The novel recounts events which occur on the fictional planet Windhaven. Its inhabitants are the descendants of human space voyagers who crash-landed on Windhaven centuries before the events of the book take place. After the crash, the survivors spread out across the many islands of Windhaven's primarily oceanic planetary surface and settled. In order to preserve tenuous lines of communication across vast seas, the stranded population constructed mechanically simplistic gliding rigs from available space-ship wreckage, which could be kept aloft by human pilots almost indefinitely in Windhaven's extremely windy atmosphere. After centuries of using this practice as the principal means of maintaining continuous social contact, Windhaven's "flyers" have developed into a class clearly separate from all others. Additionally, the flyer class maintains ownership of the flying rigs—which are commonly known as "wings"—by keeping them within dynastic flyer families and, therefore, none of Windhaven's people aside from those born into flyer families can legitimately aspire to ever wear them. These class-based differences serve as the impetus for the novel's character-driven narrative.
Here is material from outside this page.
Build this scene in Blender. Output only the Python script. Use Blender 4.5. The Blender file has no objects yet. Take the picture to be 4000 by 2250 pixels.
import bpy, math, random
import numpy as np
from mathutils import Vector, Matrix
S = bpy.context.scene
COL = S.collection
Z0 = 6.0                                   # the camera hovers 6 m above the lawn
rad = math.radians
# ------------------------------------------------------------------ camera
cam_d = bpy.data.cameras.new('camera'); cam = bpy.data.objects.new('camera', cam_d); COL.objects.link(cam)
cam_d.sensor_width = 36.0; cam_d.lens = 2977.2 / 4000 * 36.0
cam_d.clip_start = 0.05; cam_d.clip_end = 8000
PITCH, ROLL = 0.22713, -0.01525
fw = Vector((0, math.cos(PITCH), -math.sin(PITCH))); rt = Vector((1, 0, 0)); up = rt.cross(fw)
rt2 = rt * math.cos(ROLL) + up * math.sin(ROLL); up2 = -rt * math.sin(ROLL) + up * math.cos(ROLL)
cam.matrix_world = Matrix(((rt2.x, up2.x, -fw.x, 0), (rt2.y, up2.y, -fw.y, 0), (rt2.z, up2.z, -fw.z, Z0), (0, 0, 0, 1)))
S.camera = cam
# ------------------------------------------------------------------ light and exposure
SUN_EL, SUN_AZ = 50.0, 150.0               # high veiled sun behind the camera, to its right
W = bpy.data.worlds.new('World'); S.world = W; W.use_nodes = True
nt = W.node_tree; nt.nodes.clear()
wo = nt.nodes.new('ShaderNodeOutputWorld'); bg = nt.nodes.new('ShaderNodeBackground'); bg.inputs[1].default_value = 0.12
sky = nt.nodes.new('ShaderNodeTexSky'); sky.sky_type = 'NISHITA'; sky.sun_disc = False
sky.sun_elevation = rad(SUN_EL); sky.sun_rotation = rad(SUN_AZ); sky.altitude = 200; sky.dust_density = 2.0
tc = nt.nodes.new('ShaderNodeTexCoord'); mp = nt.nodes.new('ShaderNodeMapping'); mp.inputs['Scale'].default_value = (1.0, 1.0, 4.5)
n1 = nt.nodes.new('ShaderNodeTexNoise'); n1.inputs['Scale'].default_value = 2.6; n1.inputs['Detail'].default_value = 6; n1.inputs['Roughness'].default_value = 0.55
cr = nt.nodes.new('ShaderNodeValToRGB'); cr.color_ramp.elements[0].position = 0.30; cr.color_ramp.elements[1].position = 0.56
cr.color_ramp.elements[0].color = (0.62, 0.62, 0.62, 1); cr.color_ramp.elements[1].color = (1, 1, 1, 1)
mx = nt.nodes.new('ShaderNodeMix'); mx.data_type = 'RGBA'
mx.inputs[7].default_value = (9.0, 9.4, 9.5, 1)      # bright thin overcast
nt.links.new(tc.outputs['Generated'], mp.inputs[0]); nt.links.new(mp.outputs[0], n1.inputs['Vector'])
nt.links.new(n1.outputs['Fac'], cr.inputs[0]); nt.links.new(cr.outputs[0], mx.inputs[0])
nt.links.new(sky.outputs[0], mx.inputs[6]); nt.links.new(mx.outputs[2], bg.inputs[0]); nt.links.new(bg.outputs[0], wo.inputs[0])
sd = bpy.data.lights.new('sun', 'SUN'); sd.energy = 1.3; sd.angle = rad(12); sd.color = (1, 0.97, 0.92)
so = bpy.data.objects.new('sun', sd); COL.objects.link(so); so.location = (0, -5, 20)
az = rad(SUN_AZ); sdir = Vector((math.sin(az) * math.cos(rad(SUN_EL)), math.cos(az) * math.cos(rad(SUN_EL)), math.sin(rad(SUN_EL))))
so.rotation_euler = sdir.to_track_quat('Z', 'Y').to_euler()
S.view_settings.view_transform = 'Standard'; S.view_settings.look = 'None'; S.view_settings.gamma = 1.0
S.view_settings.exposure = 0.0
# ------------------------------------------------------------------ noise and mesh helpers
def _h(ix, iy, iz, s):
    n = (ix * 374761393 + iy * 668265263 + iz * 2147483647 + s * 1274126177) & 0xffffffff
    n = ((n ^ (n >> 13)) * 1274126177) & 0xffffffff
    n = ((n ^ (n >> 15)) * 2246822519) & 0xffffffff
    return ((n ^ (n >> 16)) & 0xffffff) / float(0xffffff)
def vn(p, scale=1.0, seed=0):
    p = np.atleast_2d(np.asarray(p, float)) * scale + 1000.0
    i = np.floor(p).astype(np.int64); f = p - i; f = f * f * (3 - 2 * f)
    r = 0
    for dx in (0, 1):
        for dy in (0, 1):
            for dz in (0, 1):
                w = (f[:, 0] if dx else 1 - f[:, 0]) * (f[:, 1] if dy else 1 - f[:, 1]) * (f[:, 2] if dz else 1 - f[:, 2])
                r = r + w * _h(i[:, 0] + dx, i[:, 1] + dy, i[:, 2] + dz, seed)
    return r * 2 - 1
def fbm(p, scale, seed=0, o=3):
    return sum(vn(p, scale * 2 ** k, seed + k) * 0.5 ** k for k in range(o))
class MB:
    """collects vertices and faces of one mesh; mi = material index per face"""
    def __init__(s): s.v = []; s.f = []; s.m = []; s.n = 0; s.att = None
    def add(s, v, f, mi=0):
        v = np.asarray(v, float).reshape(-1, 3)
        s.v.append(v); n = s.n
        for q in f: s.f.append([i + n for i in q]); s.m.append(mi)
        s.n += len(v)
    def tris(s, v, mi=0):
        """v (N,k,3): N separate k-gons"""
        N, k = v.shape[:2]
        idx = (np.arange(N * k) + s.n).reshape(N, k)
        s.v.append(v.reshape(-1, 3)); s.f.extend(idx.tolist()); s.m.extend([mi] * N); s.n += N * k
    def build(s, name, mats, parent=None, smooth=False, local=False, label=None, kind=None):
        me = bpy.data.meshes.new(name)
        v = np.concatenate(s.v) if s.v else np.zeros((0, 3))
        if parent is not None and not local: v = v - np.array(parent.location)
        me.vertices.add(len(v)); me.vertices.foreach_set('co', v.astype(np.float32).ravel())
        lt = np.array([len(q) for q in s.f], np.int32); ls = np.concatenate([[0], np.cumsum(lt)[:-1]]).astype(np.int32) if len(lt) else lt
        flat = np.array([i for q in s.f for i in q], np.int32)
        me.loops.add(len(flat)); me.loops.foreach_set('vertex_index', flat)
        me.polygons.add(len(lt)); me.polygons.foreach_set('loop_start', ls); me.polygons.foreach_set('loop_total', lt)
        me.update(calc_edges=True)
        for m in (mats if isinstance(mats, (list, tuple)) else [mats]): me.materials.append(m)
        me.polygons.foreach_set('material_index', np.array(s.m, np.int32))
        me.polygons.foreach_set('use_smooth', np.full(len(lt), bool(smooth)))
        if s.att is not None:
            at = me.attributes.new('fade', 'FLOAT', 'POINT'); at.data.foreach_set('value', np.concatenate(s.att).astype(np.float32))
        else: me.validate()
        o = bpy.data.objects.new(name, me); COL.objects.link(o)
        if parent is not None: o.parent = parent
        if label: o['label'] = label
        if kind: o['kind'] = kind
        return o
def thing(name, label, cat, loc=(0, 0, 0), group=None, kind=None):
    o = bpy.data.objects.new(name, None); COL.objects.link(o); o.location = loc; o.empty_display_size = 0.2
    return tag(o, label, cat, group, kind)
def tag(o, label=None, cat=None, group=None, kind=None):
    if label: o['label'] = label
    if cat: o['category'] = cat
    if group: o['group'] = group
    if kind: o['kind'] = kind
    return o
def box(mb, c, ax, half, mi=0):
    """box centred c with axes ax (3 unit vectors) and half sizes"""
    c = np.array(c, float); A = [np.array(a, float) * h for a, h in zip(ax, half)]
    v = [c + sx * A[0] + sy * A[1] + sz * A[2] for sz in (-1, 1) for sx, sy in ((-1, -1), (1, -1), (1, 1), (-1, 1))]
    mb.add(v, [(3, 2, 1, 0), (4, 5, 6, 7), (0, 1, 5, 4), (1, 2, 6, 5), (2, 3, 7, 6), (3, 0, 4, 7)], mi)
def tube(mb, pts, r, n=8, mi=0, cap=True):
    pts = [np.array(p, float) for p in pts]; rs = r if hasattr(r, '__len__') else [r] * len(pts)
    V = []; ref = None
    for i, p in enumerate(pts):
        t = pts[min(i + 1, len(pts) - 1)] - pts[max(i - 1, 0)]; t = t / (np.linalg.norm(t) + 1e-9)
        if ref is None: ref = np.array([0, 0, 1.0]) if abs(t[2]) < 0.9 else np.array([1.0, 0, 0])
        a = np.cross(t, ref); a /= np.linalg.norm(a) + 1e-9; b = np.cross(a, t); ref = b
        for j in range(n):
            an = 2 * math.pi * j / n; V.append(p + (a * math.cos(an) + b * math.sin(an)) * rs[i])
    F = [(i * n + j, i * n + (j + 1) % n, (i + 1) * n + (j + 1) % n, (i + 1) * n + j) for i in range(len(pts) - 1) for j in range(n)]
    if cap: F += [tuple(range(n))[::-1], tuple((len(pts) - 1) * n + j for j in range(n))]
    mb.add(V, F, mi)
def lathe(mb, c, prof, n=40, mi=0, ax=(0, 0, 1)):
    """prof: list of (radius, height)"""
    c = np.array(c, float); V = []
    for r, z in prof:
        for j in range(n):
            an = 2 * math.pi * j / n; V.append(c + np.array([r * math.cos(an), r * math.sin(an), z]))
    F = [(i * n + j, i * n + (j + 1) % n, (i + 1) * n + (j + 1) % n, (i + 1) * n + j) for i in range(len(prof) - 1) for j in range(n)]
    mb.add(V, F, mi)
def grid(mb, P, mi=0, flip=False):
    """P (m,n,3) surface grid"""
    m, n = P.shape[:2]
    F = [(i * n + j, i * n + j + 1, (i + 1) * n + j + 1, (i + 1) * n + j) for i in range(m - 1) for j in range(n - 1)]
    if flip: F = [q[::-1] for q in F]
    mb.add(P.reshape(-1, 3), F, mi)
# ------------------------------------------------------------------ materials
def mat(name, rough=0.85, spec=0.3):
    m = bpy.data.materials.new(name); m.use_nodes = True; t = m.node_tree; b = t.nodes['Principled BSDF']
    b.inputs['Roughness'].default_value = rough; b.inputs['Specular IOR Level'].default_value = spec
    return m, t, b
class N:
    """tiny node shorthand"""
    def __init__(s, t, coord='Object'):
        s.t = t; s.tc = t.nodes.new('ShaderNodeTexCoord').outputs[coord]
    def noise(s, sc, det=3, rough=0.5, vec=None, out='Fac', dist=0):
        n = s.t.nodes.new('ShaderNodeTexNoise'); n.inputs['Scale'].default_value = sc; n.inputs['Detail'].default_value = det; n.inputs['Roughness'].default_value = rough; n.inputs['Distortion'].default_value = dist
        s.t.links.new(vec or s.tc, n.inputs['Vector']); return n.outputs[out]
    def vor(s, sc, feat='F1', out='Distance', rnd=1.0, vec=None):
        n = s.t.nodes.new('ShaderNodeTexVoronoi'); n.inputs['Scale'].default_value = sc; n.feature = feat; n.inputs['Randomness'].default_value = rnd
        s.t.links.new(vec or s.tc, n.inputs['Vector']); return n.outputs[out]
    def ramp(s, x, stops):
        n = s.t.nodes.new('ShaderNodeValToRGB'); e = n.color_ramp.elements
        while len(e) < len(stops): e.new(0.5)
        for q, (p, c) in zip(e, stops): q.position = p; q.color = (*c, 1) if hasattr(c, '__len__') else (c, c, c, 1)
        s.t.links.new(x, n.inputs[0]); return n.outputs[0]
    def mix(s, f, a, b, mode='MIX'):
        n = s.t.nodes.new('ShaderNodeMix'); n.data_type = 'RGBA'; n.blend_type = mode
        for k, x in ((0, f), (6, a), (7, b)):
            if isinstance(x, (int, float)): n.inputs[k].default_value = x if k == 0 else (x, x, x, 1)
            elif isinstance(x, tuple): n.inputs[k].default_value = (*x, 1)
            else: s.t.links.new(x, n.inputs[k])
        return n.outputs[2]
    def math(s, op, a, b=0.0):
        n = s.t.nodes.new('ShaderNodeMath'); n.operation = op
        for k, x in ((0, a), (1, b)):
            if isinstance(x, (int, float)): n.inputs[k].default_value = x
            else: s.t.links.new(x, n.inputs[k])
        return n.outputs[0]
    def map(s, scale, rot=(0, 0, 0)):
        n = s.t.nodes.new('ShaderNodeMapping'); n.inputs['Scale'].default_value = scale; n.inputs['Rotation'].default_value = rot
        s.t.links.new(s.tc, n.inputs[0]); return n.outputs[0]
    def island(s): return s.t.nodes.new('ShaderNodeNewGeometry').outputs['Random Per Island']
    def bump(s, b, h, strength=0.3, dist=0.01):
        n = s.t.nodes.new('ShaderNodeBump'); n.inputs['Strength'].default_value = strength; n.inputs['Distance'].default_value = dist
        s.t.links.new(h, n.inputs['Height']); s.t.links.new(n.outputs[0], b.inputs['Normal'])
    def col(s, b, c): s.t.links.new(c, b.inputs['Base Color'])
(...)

Maris is a young peasant girl who lives with her mother on the remote island Lesser Amberly. Her father, a fisherman, was killed an unspecified number of years before and Maris hardly remembers him. Though Maris and her mother survive mostly as scavenging "clam-diggers," they also collect refuse that washes onto the nearby beaches after violent coastal storms. Early one morning, Maris and her mother rise from bed and scour the beaches near their hovel for valuables after a particularly brutal tempest. Maris's search is largely fruitless and she recovers little. Afterward, however, she has a pivotal encounter with one of Windhaven's resident flyers.
Lesser Amberly itself is home to three flyers, one of whom, an adult male named Russ, lands on the shore near where Maris has concluded her search. Maris timidly approaches Russ and, during the chance meeting, he treats her with kindness and she, in turn, reveals to him that her most ardent wish is to become one of Windhaven's flyers.